A vacant lot near Interstate 10 in New Orleans East. A company called MS Solar Grid Data wanted to build a data center there, steps from homes in a residential neighborhood with deep roots in the city’s African American and Vietnamese American communities. The City Council didn’t deliberate long. In late January 2026, every member voted unanimously to impose a one-year moratorium on new AI infrastructure citywide. Hours later, the developer pulled his zoning permit. That fast.

Here’s what drove the vote. The term “data center” doesn’t exist in New Orleans’ Comprehensive Zoning Ordinance — meaning companies could classify server farms as “office space with computers” and slip through without proper review. The City Planning Commission must now formally define data centers, decide where — if anywhere — they belong across the city’s zoning districts, and draft enforceable standards for noise levels, density, and safety. Council President JP Morrell framed the urgency plainly: “Until we figure out what the hell a data center is in the law… data centers are not permitted.” Mayor Helena Moreno publicly opposed the project on social media, signaling that the pause had support across city government. Community advocates stressed that New Orleans East has long shouldered a disproportionate share of industrial and environmental burden — and that adding a high-energy, high-water-consumption facility without robust safeguards wasn’t a trade the neighborhood should be forced to accept.

This Isn’t Just a New Orleans Problem

Across 40 states, at least 188 opposition groups are forcing the AI industry to answer a question it’s been quietly avoiding — who actually pays for all this?

The moratorium landed inside a national revolt. In the first quarter of 2026 alone, local opposition blocked or delayed 75 data-center projects worth roughly $130 billion in planned construction, according to Data Center Watch — roughly matching the entire previous year’s disruptions. Cities including Minneapolis, Denver, and Baltimore have drawn similar lines, and Smithfield, Rhode Island banned data centers outright. A Gallup poll found 70% of Americans oppose an AI data center in their local area, with 48% strongly opposed. That’s not a fringe position. That’s a supermajority.

Critics have framed the moratorium as anti-technology — a characterization the broader Louisiana data-center pipeline directly contradicts. The state still has more than 20 projects moving forward elsewhere, including Meta’s massive Hyperion facility in the northern part of the state. Industry voices argue moratoriums cost jobs and slow growth, and that tension deserves honest weight. But New Orleans knows what happens when powerful interests treat vulnerable neighborhoods as convenient sites for untested infrastructure. Post-Katrina redevelopment delivered that lesson in concrete and floodwater.
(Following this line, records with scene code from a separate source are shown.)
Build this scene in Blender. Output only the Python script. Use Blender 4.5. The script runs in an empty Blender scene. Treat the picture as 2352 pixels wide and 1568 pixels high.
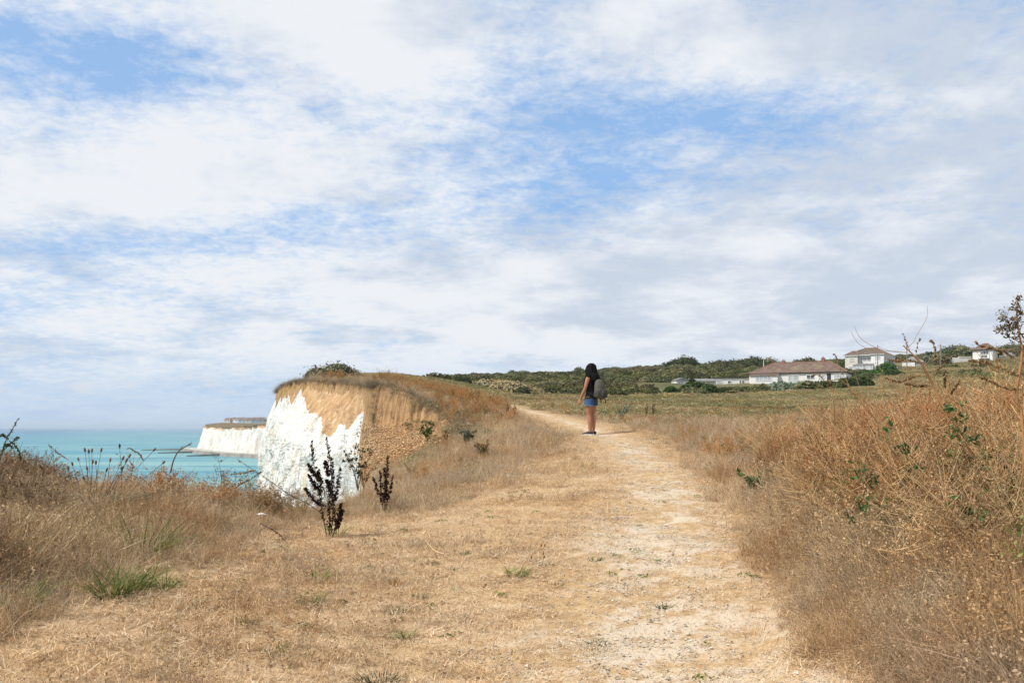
import bpy, bmesh, math, random
import numpy as np
from mathutils import Vector, Matrix, Euler
R = math.radians
sc = bpy.context.scene
COL = sc.collection
rng = np.random.default_rng(7)
random.seed(7)

# ------------------------------------------------------------------ camera, sky, sun, exposure
FD = 2287.0          # focal length in units of a 2352-wide frame
cam_d = bpy.data.cameras.new("camera")
cam = bpy.data.objects.new("camera", cam_d); COL.objects.link(cam)
cam.location = (0, 0, 0); cam.rotation_euler = (R(90), 0, 0)
cam_d.sensor_width = 36.0; cam_d.lens = 36.0 * FD / 2352.0
cam_d.shift_y = (981 - 784) / 2352.0
cam_d.clip_start = 0.1; cam_d.clip_end = 200000
sc.camera = cam

SUN_EL, SUN_AZ = 52.0, 206.0      # azimuth anticlockwise from +x: left and a little behind the camera
sd_ = Vector((math.cos(R(SUN_EL)) * math.cos(R(SUN_AZ)), math.cos(R(SUN_EL)) * math.sin(R(SUN_AZ)), math.sin(R(SUN_EL))))
sun_d = bpy.data.lights.new("sun", 'SUN'); sun_d.energy = 4.5; sun_d.angle = R(0.53); sun_d.color = (1.0, 0.95, 0.87)
sun = bpy.data.objects.new("sun", sun_d); COL.objects.link(sun)
sun.rotation_euler = sd_.to_track_quat('Z', 'Y').to_euler(); sun.location = (-20, -10, 40)

sc.view_settings.view_transform = 'Standard'; sc.view_settings.look = 'None'
sc.view_settings.exposure = 0.0; sc.view_settings.gamma = 1.0
sc.view_settings.use_curve_mapping = False
sc.cycles.max_bounces = 6; sc.cycles.diffuse_bounces = 3; sc.cycles.glossy_bounces = 2
sc.cycles.transparent_max_bounces = 8; sc.cycles.use_denoising = True

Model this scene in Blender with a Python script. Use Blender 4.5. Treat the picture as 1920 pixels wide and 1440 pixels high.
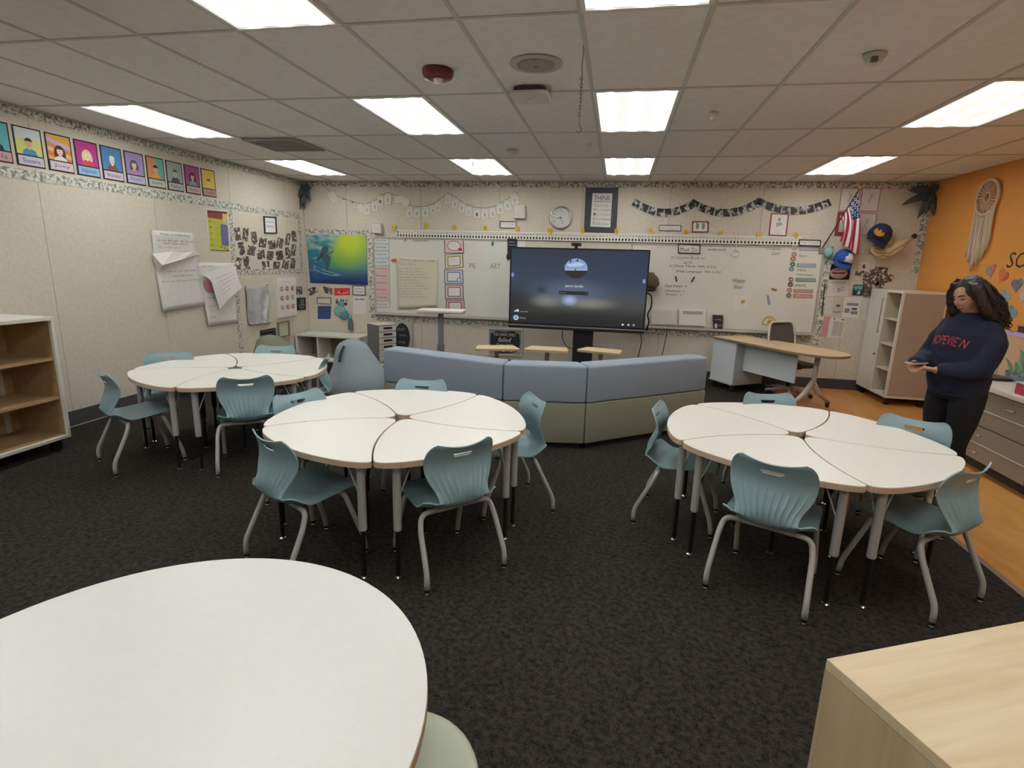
import bpy, bmesh, math, random
from mathutils import Vector, Matrix, noise
from mathutils.bvhtree import BVHTree

scene = bpy.context.scene
for o in list(bpy.data.objects):
    bpy.data.objects.remove(o)

# ------------------------------------------------------------------ camera
FPX = 1020.353
YAW, PITCH, ROLL = -0.182369, -0.220489, 0.0278356
CAM = Vector((0.258448, -4.143859, 1.661))
fw = Vector((math.sin(YAW) * math.cos(PITCH), math.cos(YAW) * math.cos(PITCH), math.sin(PITCH)))
rt0 = Vector((math.cos(YAW), -math.sin(YAW), 0))
up0 = rt0.cross(fw)
RT = rt0 * math.cos(ROLL) + up0 * math.sin(ROLL)
UP = up0 * math.cos(ROLL) - rt0 * math.sin(ROLL)
cam_data = bpy.data.cameras.new('camera')
cam_data.sensor_fit = 'HORIZONTAL'
cam_data.sensor_width = 36.0
cam_data.lens = FPX / 1920.0 * 36.0
cam_data.clip_start = 0.02
cam = bpy.data.objects.new('camera', cam_data)
scene.collection.objects.link(cam)
cam.matrix_world = Matrix(((RT.x, UP.x, -fw.x, CAM.x), (RT.y, UP.y, -fw.y, CAM.y), (RT.z, UP.z, -fw.z, CAM.z), (0, 0, 0, 1)))
scene.camera = cam

# ------------------------------------------------------------------ world, exposure
world = bpy.data.worlds.new('world')
scene.world = world
world.use_nodes = True
world.node_tree.nodes['Background'].inputs[0].default_value = (0.05, 0.05, 0.05, 1)
world.node_tree.nodes['Background'].inputs[1].default_value = 0.2
scene.view_settings.view_transform = 'Standard'
scene.view_settings.look = 'None'
scene.view_settings.exposure = 0.0
scene.view_settings.gamma = 1.0
scene.view_settings.use_curve_mapping = False
LAMP = 8.0           # radiance of a ceiling light lens

# ------------------------------------------------------------------ room numbers
XL, XR, YB, YF, ZC = -4.80, 4.26, 4.26, -6.3, 2.83
TX, TY = 0.6096, 1.2192
COL = bpy.context.scene.collection


def ray(x, y):
    return fw + RT * ((x - 960) / FPX) + UP * ((720 - y) / FPX)


def at(x, y, axis, v):
    """point of the room seen at photo pixel x, y that lies on the plane axis = v"""
    d = ray(x, y)
    return CAM + d * ((v - CAM[axis]) / d[axis])


# ------------------------------------------------------------------ materials
def lin(h):
    h = h.lstrip('#')
    c = [int(h[i:i + 2], 16) / 255 for i in (0, 2, 4)]
    return tuple(v / 12.92 if v <= 0.04045 else ((v + 0.055) / 1.055) ** 2.4 for v in c) + (1,)


MATS = {}


def M(hexc, rough=0.6, metal=0.0, var=0.0, vscale=8.0, bump=0.0, bscale=60.0, emit=0.0, name=None, coat=0.0):
    key = (hexc, rough, metal, var, vscale, bump, bscale, emit, coat)
    if key in MATS:
        return MATS[key]
    m = bpy.data.materials.new(name or 'paint_' + hexc.strip('#'))
    m.use_nodes = True
    nt = m.node_tree
    b = nt.nodes['Principled BSDF']
    c = lin(hexc)
    b.inputs['Base Color'].default_value = c
    b.inputs['Roughness'].default_value = rough
    b.inputs['Metallic'].default_value = metal
    if coat:
        b.inputs['Coat Weight'].default_value = coat
    if emit:
        b.inputs['Emission Color'].default_value = c
        b.inputs['Emission Strength'].default_value = emit
        b.inputs['Base Color'].default_value = (0.005, 0.005, 0.005, 1)
    if var or bump:
        tc = nt.nodes.new('ShaderNodeTexCoord')
    if var:
        n = nt.nodes.new('ShaderNodeTexNoise')
        n.inputs['Scale'].default_value = vscale
        n.inputs['Detail'].default_value = 5
        nt.links.new(tc.outputs['Object'], n.inputs['Vector'])
        r = nt.nodes.new('ShaderNodeValToRGB')
        r.color_ramp.elements[0].position = 0.3
        r.color_ramp.elements[1].position = 0.7
        r.color_ramp.elements[0].color = tuple(v * (1 - var) for v in c[:3]) + (1,)
        r.color_ramp.elements[1].color = tuple(min(1, v * (1 + var)) for v in c[:3]) + (1,)
        nt.links.new(n.outputs['Fac'], r.inputs['Fac'])
        nt.links.new(r.outputs['Color'], b.inputs['Base Color'])
    if bump:
        n2 = nt.nodes.new('ShaderNodeTexNoise')
        n2.inputs['Scale'].default_value = bscale
        n2.inputs['Detail'].default_value = 3
        nt.links.new(tc.outputs['Object'], n2.inputs['Vector'])
        bp = nt.nodes.new('ShaderNodeBump')
        bp.inputs['Strength'].default_value = bump
        bp.inputs['Distance'].default_value = 0.01
        nt.links.new(n2.outputs['Fac'], bp.inputs['Height'])
        nt.links.new(bp.outputs['Normal'], b.inputs['Normal'])
    MATS[key] = m
    return m


def ramp_mat(name, stops, scale=8.0, detail=4.0, rough=0.7, stretch=(1, 1, 1), coord='Object', rnd=False, bump=0.0, distort=0.0, contrast=None, interp='LINEAR'):
    """noise looked up in a colour ramp"""
    if name in MATS:
        return MATS[name]
    m = bpy.data.materials.new(name)
    m.use_nodes = True
    nt = m.node_tree
    b = nt.nodes['Principled BSDF']
    b.inputs['Roughness'].default_value = rough
    tc = nt.nodes.new('ShaderNodeTexCoord')
    mp = nt.nodes.new('ShaderNodeMapping')
    mp.inputs['Scale'].default_value = stretch
    nt.links.new(tc.outputs[coord], mp.inputs['Vector'])
    n = nt.nodes.new('ShaderNodeTexNoise')
    n.inputs['Scale'].default_value = scale
    n.inputs['Detail'].default_value = detail
    n.inputs['Distortion'].default_value = distort
    if rnd:
        n.noise_dimensions = '4D'
        oi = nt.nodes.new('ShaderNodeObjectInfo')
        mu = nt.nodes.new('ShaderNodeMath')
        mu.operation = 'MULTIPLY'
        mu.inputs[1].default_value = 57.0
        nt.links.new(oi.outputs['Random'], mu.inputs[0])
        nt.links.new(mu.outputs[0], n.inputs['W'])
    nt.links.new(mp.outputs['Vector'], n.inputs['Vector'])
    r = nt.nodes.new('ShaderNodeValToRGB')
    r.color_ramp.interpolation = interp
    el = r.color_ramp.elements
    while len(el) < len(stops):
        el.new(0.5)
    for e, (p, h) in zip(el, stops):
        e.position = p
        e.color = lin(h)
    nt.links.new(n.outputs['Fac'], r.inputs['Fac'])
    nt.links.new(r.outputs['Color'], b.inputs['Base Color'])
    if bump:
        bp = nt.nodes.new('ShaderNodeBump')
        bp.inputs['Strength'].default_value = bump
        bp.inputs['Distance'].default_value = 0.01
        nt.links.new(n.outputs['Fac'], bp.inputs['Height'])
        nt.links.new(bp.outputs['Normal'], b.inputs['Normal'])
    MATS[name] = m
    return m


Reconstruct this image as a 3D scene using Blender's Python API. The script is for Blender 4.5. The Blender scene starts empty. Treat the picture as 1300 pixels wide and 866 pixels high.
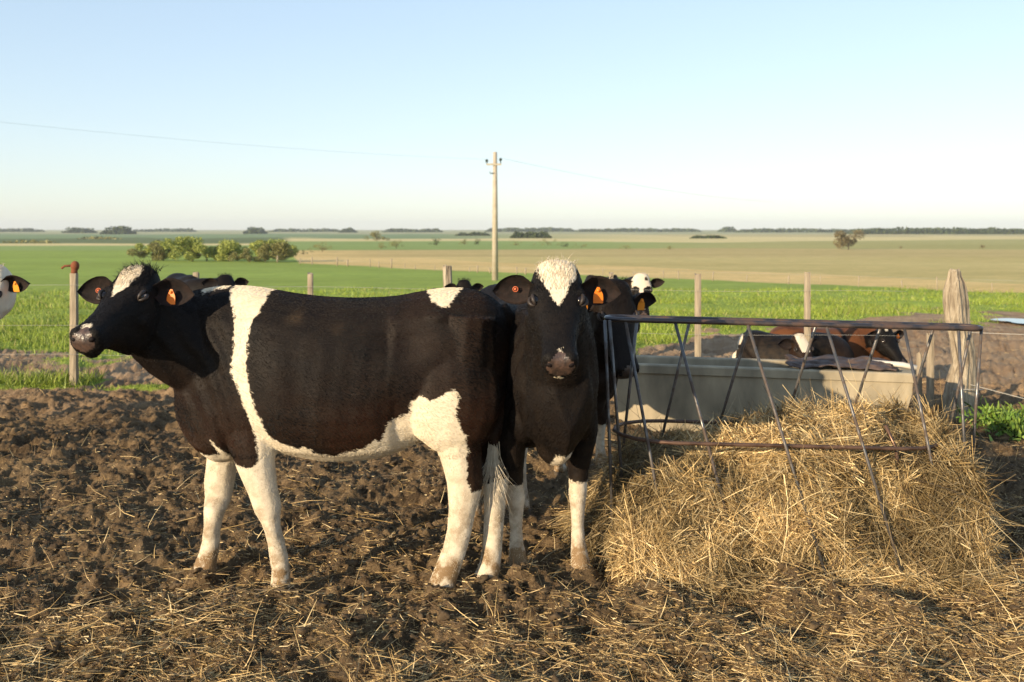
import bpy, bmesh, math, random
import numpy as np
from mathutils import Vector, Matrix
PI = math.pi
R = math.radians
C = bpy.context.scene.collection
scene = bpy.context.scene
rng = np.random.default_rng(7)

# ------------------------------------------------------------------ camera
CAM_H = 1.6
F = 1264.0            # focal length in photo pixels (35 mm lens)
cam_d = bpy.data.cameras.new("camera")
cam = bpy.data.objects.new("camera", cam_d); C.objects.link(cam)
cam.location = (0, 0, CAM_H)
cam.rotation_euler = (R(90), 0, 0)
cam_d.lens = 35; cam_d.sensor_width = 36
cam_d.shift_y = -141 / 1300
cam_d.clip_start = 0.05; cam_d.clip_end = 30000
cam_d.dof.use_dof = True; cam_d.dof.focus_distance = 4.4; cam_d.dof.aperture_fstop = 4.2
scene.camera = cam

# ------------------------------------------------------------------ sky and sun
SUN_EL, SUN_AZ = 15.0, 225.0        # azimuth clockwise from +Y: behind the camera, to the left
w = bpy.data.worlds.new("World"); scene.world = w; w.use_nodes = True
nt = w.node_tree
bg = nt.nodes["Background"]
sky = nt.nodes.new("ShaderNodeTexSky"); sky.sky_type = 'NISHITA'; sky.sun_disc = False
sky.sun_elevation = R(SUN_EL); sky.sun_rotation = R(SUN_AZ)
sky.altitude = 100; sky.air_density = 1.0; sky.dust_density = 0.35; sky.ozone_density = 1.3
hsv = nt.nodes.new("ShaderNodeHueSaturation"); hsv.inputs['Saturation'].default_value = 1.0
nt.links.new(sky.outputs[0], hsv.inputs['Color']); tint = nt.nodes.new("ShaderNodeMix"); tint.data_type = 'RGBA'; tint.blend_type = 'MULTIPLY'; tint.inputs[0].default_value = 1; tint.inputs[7].default_value = (1.84, 1.98, 2.18, 1)
gm = nt.nodes.new('ShaderNodeGamma'); gm.inputs[1].default_value = .52; nt.links.new(hsv.outputs[0], gm.inputs[0]); nt.links.new(gm.outputs[0], tint.inputs[6]); nt.links.new(tint.outputs[2], bg.inputs[0]); bg.inputs[1].default_value = 0.137
sl = bpy.data.lights.new("sun", 'SUN'); sl.energy = 4.9; sl.angle = R(0.55); sl.color = (1.0, 0.81, 0.56)
so = bpy.data.objects.new("sun", sl); C.objects.link(so)
sd = Vector((math.sin(R(SUN_AZ)) * math.cos(R(SUN_EL)), math.cos(R(SUN_AZ)) * math.cos(R(SUN_EL)), math.sin(R(SUN_EL))))
so.rotation_euler = sd.to_track_quat('Z', 'Y').to_euler(); so.location = sd * 30
vs = scene.view_settings
vs.view_transform = 'Standard'; vs.look = 'None'; vs.gamma = 1; vs.use_curve_mapping = False
vs.exposure = 0.62
scene.cycles.volume_bounces = 0
scene.cycles.max_bounces = 6

# ------------------------------------------------------------------ helpers
def P(px, py, Y):
    """photo pixel at depth Y -> world point"""
    return Vector(((px - 650) * Y / F, Y, CAM_H - (py - 292) * Y / F))

def tag(o, label=None, cat=None, group=None, kind=None):
    if label: o["label"] = label
    if cat: o["category"] = cat
    if group: o["group"] = group
    if kind: o["kind"] = kind
    return o

def empty(name, loc=(0, 0, 0), rz=0):
    o = bpy.data.objects.new(name, None); C.objects.link(o)
    o.location = loc; o.rotation_euler = (0, 0, rz); o.empty_display_size = 0.1
    return o

def mk(name, verts, faces, mats=None, parent=None, smooth=True, attrs=None, matidx=None):
    me = bpy.data.meshes.new(name)
    verts = np.asarray(verts, dtype=np.float32).reshape(-1, 3)
    me.vertices.add(len(verts)); me.vertices.foreach_set("co", verts.ravel())
    if isinstance(faces, np.ndarray):
        n, k = faces.shape
        me.loops.add(n * k); me.loops.foreach_set("vertex_index", faces.ravel().astype(np.int32))
        me.polygons.add(n)
        me.polygons.foreach_set("loop_start", np.arange(0, n * k, k, dtype=np.int32))
        me.polygons.foreach_set("loop_total", np.full(n, k, dtype=np.int32))
    else:
        n = len(faces); tot = [len(f) for f in faces]
        me.loops.add(sum(tot)); me.loops.foreach_set("vertex_index", np.array([i for f in faces for i in f], dtype=np.int32))
        me.polygons.add(n)
        me.polygons.foreach_set("loop_start", np.concatenate([[0], np.cumsum(tot)[:-1]]).astype(np.int32))
        me.polygons.foreach_set("loop_total", np.array(tot, dtype=np.int32))
    me.polygons.foreach_set("use_smooth", np.full(n, smooth))
    if matidx is not None: me.polygons.foreach_set("material_index", np.asarray(matidx, dtype=np.int32))
    me.update(calc_edges=True)
    for k, (typ, arr) in (attrs or {}).items():
        a = me.attributes.new(k, typ, 'POINT')
        if typ == 'FLOAT': a.data.foreach_set("value", np.asarray(arr, dtype=np.float32).ravel())
        else: a.data.foreach_set("color", np.asarray(arr, dtype=np.float32).ravel())
    if mats is not None:
        for m in (mats if isinstance(mats, (list, tuple)) else [mats]): me.materials.append(m)
    o = bpy.data.objects.new(name, me); C.objects.link(o)
    if parent is not None: o.parent = parent
    return o

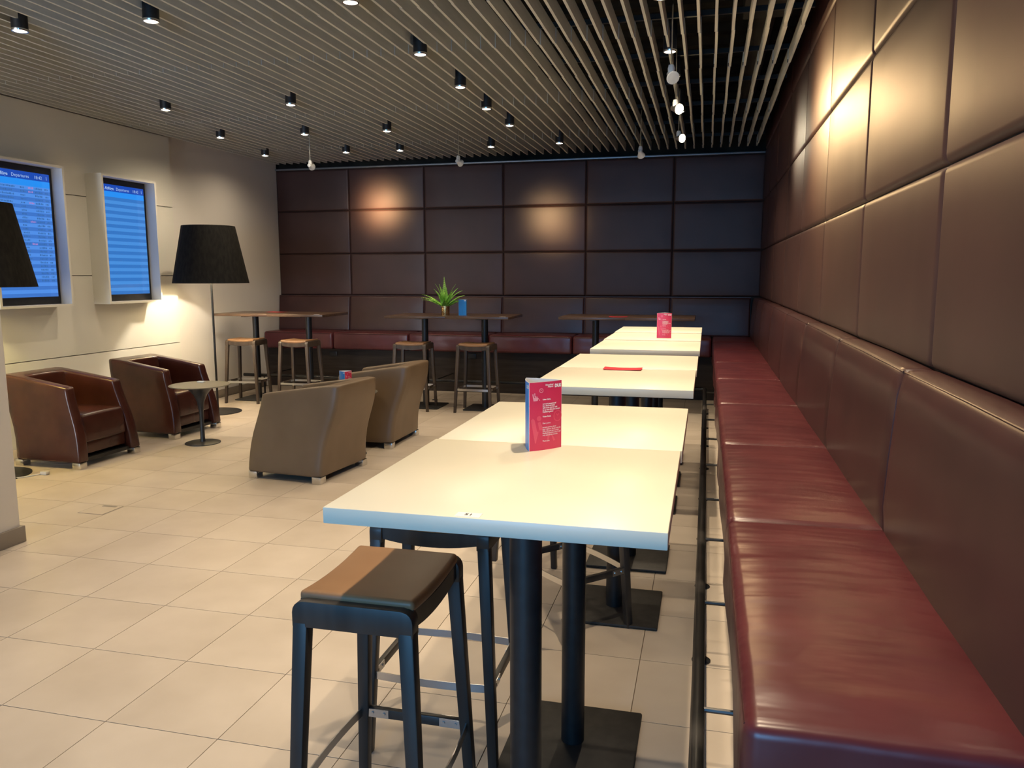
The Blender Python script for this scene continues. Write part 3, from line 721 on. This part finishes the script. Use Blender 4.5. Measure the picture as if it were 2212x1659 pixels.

The math signals where this is heading. Polling by Milltown Partners shows 49% of Americans support temporary moratoriums on data-center construction, while only 16% oppose them. For an industry accustomed to building first and asking permission never, that gap between public sentiment and corporate ambition is exactly the kind of problem money alone won’t solve — and no amount of lobbying changes the arithmetic when nearly half the country is already on the other side.